Ireland On Verge Of Criminalizing Speech, Thought Crimes

Ireland is on the verge of passing the most aggressive hate crime law in the European Union, which includes the first legal protections in the EU for transgender individuals. Government officials say the bill offers necessary protections at a time when immigration is on the rise and traditional ideas about sex and gender are being challenged. 

Critics counter that the bill’s vague language could be used to enforce the increasingly progressive Irish government’s increasingly woke agenda and forcibly muzzle critics of unpopular government policies. 

The legislation, the Criminal Justice (Incitement to Violence or Hatred and Hate Offences) Act, underscores a divide between Ireland’s leaders and many of its people. The bill is making its way through Parliament, winning approval last month in the Dáil Éireann, Ireland’s lower chamber, by a vote of 110-14.  

But Irish citizens, in a 2019 consultation phase, overwhelmingly expressed a worry that the proposal was an unnecessary expansion of the country’s existing hate crimes law. Seventy-three percent of respondents took issue with the bill’s potential for encroachment on free speech and questioned what qualifies as “hate speech,” particularly asking who crafts that definition. Less than 25% of those polled approved of the legislation. 

Underscoring this divide, critics of the bill note that fewer than 50 cases have been brought since the Prohibition of Incitement to Hatred Act was signed into law in 1989. A supporter of the proposed law, former Justice Minister Helen McEntee, has cited that same statistic as evidence of the existing law’s “ineffective” nature. 

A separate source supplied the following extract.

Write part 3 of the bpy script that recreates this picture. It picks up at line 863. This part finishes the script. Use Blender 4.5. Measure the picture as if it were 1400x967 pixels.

The ongoing controversy opens a window into how quickly Ireland, which only legalized abortion in 2018, is moving from its long religious traditions at a time when leaders in other European countries and the United States are seeking to create laws that punish not just deeds but thoughts.  

Over the past 30 years or so, the Irish nation has become increasingly progressive. In 2015, the Emerald Isle legalized gay marriage, just two years after the progressive vanguard of France did the same. That same year, Ireland was ranked among the top 10 most LGBT-friendly nations in the world, and the present taoiseach (Ireland’s word for prime minister) Leo Varadkar is openly gay. The proposed law would expand the 1989 law’s purview by adding gender, sex, descent and disability to the list of protected categories, which already includes  race, color, nationality, religion (including “the absence of a religious conviction or belief”), national or ethnic origin, descent, gender, sex characteristics, sexual orientation, or disability.